**Data:**
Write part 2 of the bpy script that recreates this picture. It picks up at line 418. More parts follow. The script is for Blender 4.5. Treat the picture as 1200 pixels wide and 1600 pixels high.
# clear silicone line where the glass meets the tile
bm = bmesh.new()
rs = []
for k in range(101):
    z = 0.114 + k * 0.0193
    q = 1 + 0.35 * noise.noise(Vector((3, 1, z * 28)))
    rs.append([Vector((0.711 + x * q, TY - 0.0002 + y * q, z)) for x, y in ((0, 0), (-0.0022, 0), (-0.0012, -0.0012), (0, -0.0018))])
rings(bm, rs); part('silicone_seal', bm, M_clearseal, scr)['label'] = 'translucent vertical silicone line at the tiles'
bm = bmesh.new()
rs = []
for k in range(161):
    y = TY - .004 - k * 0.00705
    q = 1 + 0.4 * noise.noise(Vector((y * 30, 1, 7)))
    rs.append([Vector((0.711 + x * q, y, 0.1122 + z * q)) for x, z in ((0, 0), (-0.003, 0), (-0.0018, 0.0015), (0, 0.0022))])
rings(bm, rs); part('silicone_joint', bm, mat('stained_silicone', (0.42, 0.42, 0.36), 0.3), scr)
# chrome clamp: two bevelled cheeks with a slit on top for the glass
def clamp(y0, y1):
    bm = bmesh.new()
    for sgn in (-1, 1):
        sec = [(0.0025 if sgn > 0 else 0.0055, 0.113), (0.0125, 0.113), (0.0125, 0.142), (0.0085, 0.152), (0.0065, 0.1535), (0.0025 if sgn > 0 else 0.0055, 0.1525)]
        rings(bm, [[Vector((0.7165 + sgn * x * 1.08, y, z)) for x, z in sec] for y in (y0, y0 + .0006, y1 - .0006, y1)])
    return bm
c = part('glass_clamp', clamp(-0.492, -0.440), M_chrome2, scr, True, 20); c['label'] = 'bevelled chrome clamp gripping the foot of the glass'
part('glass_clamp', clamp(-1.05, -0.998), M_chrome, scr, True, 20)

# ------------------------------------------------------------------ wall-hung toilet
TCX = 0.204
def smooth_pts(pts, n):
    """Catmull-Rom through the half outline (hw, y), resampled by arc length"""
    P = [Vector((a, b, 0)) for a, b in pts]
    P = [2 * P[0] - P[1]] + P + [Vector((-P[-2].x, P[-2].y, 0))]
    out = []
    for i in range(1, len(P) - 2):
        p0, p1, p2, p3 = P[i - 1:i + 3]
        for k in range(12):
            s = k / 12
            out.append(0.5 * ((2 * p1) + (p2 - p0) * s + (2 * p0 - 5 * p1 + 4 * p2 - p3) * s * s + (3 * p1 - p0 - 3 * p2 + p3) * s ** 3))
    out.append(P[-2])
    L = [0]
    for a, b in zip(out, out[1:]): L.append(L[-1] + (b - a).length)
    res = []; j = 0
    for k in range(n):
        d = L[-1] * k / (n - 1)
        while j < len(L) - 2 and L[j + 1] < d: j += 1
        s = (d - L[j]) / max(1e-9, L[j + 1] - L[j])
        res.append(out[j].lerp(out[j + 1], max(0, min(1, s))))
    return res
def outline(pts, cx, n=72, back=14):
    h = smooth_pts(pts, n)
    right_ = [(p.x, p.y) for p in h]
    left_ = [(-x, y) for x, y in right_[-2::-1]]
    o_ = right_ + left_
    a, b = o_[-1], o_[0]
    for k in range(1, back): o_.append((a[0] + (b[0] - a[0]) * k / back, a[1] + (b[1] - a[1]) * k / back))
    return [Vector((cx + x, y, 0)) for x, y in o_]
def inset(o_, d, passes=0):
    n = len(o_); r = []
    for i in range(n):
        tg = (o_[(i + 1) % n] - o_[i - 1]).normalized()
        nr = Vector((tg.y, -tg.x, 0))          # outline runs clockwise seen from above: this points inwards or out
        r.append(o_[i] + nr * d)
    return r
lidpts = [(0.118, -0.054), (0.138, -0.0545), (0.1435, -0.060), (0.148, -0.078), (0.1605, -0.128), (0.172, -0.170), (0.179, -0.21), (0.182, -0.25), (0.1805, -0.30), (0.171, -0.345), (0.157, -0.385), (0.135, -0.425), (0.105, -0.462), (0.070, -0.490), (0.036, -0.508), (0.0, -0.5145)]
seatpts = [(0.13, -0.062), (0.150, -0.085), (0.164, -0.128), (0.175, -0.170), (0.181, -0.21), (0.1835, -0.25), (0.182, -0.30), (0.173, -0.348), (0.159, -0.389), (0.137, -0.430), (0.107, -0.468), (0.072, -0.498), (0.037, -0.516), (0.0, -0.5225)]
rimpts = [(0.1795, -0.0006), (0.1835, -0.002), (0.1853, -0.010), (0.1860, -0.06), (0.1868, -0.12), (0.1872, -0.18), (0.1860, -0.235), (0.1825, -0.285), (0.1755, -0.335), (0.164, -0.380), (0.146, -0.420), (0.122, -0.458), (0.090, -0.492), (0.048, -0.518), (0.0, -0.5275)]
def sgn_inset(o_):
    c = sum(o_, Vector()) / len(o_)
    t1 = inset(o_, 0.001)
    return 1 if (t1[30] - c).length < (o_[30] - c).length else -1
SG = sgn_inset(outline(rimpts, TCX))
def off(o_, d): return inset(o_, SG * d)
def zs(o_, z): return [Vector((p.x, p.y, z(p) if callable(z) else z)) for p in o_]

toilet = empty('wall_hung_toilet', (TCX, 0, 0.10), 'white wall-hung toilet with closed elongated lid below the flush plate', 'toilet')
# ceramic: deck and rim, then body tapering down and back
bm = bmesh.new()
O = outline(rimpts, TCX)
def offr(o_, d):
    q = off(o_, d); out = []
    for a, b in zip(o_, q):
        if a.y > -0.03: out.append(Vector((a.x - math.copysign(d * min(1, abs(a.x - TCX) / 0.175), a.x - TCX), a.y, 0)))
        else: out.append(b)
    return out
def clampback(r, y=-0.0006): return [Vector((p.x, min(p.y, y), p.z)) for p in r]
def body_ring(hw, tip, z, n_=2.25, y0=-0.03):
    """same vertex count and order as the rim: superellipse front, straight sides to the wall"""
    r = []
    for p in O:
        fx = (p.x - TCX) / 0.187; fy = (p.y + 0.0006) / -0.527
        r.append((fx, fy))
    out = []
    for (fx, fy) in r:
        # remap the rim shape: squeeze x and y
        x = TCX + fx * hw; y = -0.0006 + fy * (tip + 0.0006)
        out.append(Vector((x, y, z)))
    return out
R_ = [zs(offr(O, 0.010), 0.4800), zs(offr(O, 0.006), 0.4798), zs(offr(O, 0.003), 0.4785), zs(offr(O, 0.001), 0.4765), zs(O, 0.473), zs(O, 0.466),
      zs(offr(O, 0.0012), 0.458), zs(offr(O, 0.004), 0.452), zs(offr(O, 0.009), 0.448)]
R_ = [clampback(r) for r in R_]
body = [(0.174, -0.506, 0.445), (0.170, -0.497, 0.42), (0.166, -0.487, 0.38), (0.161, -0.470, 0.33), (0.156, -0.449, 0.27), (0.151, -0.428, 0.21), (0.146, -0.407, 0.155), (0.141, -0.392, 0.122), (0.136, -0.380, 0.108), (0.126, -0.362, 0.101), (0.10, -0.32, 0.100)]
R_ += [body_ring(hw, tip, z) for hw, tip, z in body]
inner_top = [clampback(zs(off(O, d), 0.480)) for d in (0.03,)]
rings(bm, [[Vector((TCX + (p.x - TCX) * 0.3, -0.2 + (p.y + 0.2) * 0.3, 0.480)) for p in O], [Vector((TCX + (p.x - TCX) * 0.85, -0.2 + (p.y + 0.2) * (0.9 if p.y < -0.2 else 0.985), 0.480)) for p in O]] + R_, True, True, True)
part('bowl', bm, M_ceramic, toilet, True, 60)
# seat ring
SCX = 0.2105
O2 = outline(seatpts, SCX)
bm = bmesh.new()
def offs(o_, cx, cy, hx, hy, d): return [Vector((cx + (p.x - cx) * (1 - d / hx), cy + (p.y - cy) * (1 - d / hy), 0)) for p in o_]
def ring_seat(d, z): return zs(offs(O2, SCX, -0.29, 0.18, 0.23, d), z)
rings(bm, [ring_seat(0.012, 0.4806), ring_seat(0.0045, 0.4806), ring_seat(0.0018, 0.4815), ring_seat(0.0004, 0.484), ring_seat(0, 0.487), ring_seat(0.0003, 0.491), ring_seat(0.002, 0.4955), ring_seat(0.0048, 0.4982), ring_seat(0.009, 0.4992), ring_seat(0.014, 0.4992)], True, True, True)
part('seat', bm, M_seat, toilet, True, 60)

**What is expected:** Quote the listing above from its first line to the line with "M_chrome, scr, True, 20)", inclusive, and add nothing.

**Result of the exercise:**
Write part 2 of the bpy script that recreates this picture. It picks up at line 418. More parts follow. The script is for Blender 4.5. Treat the picture as 1200 pixels wide and 1600 pixels high.
# clear silicone line where the glass meets the tile
bm = bmesh.new()
rs = []
for k in range(101):
    z = 0.114 + k * 0.0193
    q = 1 + 0.35 * noise.noise(Vector((3, 1, z * 28)))
    rs.append([Vector((0.711 + x * q, TY - 0.0002 + y * q, z)) for x, y in ((0, 0), (-0.0022, 0), (-0.0012, -0.0012), (0, -0.0018))])
rings(bm, rs); part('silicone_seal', bm, M_clearseal, scr)['label'] = 'translucent vertical silicone line at the tiles'
bm = bmesh.new()
rs = []
for k in range(161):
    y = TY - .004 - k * 0.00705
    q = 1 + 0.4 * noise.noise(Vector((y * 30, 1, 7)))
    rs.append([Vector((0.711 + x * q, y, 0.1122 + z * q)) for x, z in ((0, 0), (-0.003, 0), (-0.0018, 0.0015), (0, 0.0022))])
rings(bm, rs); part('silicone_joint', bm, mat('stained_silicone', (0.42, 0.42, 0.36), 0.3), scr)
# chrome clamp: two bevelled cheeks with a slit on top for the glass
def clamp(y0, y1):
    bm = bmesh.new()
    for sgn in (-1, 1):
        sec = [(0.0025 if sgn > 0 else 0.0055, 0.113), (0.0125, 0.113), (0.0125, 0.142), (0.0085, 0.152), (0.0065, 0.1535), (0.0025 if sgn > 0 else 0.0055, 0.1525)]
        rings(bm, [[Vector((0.7165 + sgn * x * 1.08, y, z)) for x, z in sec] for y in (y0, y0 + .0006, y1 - .0006, y1)])
    return bm
c = part('glass_clamp', clamp(-0.492, -0.440), M_chrome2, scr, True, 20); c['label'] = 'bevelled chrome clamp gripping the foot of the glass'
part('glass_clamp', clamp(-1.05, -0.998), M_chrome, scr, True, 20)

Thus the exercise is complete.